En la obra titulada Gato sediento (la composición, a mi parecer, más lograda y compacta de las obras que he visto, y que pienso se ajusta más al medio del tapiz), de la serie El barrio que no amanece (1992-93), este gato-chihuahua, oscuro, largo y extendido como la-noche-que-no-termina, es un «representante» de su «referente temático» en un contexto reconocible de la vida en el barrio; gato anónimo, callejero, «sato», tal vez «homeless», sobreviviendo la escasez del barrio. Es también, una fábula/alegoría visual que invita a la identificación, la empatía con el hombre que se «animaliza» en la jungla urbana. Pero en el plano mítico del arte, en su realidad otra, su dialéctica de lo permanente, es el gato terrible, de mal agüero, que nos recuerda el carácter trágico o impredecible de la vida, el «absurdo» de que la vida termine en cualquier lugar o momento sin avisarnos y sin poder saciar la sed del cuerpo, de la experiencia, cognoscitiva, la curiosidad del gato. Gato místico del «sinsentido» que nos saca de la historia y la costumbre (aunque esa boca de incendios amarilla nos recuerde su contexto histórico), nos ambivaliza o nos abre los significados tirándonos al misterio como el no-problema. Esto, claro está, resultará ridículo, como si el tema fuese el espiritismo y la levitación. O la filosofía:  irrelevante y lejana para sernos útil en la dialéctica de la calle. Sin embargo, este aspecto del misterio (que es lo banal de las cosas y no lo «escatológico») es tan político como una marcha o una huelga; tan «banal» como el enamorarse un buen día sin remedio; o como la explicación del porqué existe la pobreza:  tanto económica como espiritual.

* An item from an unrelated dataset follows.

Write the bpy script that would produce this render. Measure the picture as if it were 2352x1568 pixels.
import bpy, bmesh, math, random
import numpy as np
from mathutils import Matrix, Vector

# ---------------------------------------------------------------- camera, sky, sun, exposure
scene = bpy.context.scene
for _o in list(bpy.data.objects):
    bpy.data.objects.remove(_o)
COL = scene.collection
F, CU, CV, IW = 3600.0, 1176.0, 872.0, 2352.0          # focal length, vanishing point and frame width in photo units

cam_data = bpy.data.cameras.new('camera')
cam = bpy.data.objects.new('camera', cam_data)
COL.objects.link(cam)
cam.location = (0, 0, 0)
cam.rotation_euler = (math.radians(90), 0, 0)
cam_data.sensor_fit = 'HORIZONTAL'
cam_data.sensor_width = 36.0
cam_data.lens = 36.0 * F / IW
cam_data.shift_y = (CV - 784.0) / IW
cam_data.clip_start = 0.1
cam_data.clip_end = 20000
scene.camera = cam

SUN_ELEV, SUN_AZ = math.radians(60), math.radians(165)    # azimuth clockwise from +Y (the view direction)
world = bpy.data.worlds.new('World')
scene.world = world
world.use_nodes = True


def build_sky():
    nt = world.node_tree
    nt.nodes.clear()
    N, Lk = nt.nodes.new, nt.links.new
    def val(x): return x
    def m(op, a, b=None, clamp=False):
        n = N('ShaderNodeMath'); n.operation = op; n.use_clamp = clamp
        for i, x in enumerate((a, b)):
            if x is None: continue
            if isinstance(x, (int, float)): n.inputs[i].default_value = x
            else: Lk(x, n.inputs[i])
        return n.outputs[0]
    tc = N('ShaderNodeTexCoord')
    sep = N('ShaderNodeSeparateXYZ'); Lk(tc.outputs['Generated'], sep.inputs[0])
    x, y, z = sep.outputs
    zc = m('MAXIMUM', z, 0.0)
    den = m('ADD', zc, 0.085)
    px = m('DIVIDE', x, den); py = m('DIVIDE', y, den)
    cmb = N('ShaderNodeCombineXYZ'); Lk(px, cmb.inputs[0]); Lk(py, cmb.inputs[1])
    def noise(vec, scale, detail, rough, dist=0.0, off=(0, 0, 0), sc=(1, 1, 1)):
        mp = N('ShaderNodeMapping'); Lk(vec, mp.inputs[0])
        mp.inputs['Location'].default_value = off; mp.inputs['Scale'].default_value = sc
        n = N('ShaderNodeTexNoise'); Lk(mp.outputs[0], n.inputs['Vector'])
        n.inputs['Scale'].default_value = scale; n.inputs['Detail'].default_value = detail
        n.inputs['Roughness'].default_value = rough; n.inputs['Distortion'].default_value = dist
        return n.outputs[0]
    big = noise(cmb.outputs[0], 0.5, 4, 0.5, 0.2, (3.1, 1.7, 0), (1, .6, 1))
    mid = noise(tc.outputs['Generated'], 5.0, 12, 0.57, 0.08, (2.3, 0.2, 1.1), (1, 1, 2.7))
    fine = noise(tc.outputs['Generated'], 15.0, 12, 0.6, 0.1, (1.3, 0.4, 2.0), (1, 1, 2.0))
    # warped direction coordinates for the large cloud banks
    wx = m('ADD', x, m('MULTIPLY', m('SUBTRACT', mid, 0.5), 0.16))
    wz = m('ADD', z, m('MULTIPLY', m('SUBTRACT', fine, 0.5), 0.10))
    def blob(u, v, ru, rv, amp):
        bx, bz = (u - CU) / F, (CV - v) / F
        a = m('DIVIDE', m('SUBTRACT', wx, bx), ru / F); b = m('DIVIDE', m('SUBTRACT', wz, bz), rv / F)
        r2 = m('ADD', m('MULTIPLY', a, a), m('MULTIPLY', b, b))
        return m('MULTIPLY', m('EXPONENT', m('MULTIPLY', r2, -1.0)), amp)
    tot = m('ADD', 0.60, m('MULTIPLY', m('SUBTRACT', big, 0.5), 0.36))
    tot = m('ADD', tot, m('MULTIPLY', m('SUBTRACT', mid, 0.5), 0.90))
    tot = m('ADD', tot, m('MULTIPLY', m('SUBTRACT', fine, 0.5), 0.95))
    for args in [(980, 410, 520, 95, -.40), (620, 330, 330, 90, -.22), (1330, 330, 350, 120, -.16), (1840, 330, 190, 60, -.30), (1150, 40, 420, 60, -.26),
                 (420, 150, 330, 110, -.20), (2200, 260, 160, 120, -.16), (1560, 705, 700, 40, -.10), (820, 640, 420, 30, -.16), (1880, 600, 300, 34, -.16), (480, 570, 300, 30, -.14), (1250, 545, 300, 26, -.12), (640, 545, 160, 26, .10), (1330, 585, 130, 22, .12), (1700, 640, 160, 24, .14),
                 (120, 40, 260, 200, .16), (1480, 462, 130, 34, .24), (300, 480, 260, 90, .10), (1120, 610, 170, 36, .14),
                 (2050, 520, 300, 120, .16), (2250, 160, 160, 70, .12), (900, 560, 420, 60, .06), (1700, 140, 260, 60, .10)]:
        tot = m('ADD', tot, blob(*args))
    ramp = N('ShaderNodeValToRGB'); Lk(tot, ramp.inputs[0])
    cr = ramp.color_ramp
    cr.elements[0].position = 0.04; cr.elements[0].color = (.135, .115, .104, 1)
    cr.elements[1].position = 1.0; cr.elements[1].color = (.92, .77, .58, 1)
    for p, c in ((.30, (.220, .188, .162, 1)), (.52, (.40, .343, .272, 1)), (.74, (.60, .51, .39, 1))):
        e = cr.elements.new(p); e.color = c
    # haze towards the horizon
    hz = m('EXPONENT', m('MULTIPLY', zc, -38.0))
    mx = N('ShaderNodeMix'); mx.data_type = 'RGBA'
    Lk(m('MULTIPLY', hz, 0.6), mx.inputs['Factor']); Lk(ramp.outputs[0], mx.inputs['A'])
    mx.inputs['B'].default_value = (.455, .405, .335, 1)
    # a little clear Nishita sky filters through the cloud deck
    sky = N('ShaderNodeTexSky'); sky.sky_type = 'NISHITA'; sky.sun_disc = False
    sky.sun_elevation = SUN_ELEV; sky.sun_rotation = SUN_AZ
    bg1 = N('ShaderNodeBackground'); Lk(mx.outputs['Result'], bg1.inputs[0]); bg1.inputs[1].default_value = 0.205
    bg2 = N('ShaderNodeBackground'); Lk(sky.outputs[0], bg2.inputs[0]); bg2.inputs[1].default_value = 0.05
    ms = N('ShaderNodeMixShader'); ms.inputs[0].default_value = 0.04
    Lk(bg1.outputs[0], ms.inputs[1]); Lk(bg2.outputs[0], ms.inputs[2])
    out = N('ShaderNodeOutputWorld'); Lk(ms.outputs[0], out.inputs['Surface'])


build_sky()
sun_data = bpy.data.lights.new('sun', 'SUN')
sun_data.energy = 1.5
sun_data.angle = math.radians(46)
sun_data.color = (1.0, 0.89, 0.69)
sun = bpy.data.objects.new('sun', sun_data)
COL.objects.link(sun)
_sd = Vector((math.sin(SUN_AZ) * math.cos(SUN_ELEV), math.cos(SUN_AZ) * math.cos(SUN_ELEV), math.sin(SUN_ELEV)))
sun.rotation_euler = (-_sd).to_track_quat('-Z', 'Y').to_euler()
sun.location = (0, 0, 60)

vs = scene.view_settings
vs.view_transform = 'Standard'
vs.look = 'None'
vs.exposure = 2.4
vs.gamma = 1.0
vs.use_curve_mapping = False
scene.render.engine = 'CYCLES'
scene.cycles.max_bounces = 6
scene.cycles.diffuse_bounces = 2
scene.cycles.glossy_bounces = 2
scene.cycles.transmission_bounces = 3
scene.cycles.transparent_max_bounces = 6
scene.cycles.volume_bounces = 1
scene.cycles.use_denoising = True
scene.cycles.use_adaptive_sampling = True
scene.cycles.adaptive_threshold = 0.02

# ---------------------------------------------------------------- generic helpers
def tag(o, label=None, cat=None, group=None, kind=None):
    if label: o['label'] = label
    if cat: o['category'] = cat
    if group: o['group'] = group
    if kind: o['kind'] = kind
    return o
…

Por último, esta obra, desde el punto de vista estético, de la ideología de la forma, de la «historia» del arte, reúne elementos «pre-colombinos» con la llamada tradición «occidental»: Rousseau, Van Gogh, Seurat y Chagall han reencarnado en las manos de un tejedor boricua, de inspiración andina, huichol, «cósmica». El cielo estrellado de Vincent habita ahora los caseríos públicos de San Juan, la Division de Chicago, o el trasfondo de este infantil y diabólico gato que nos mira.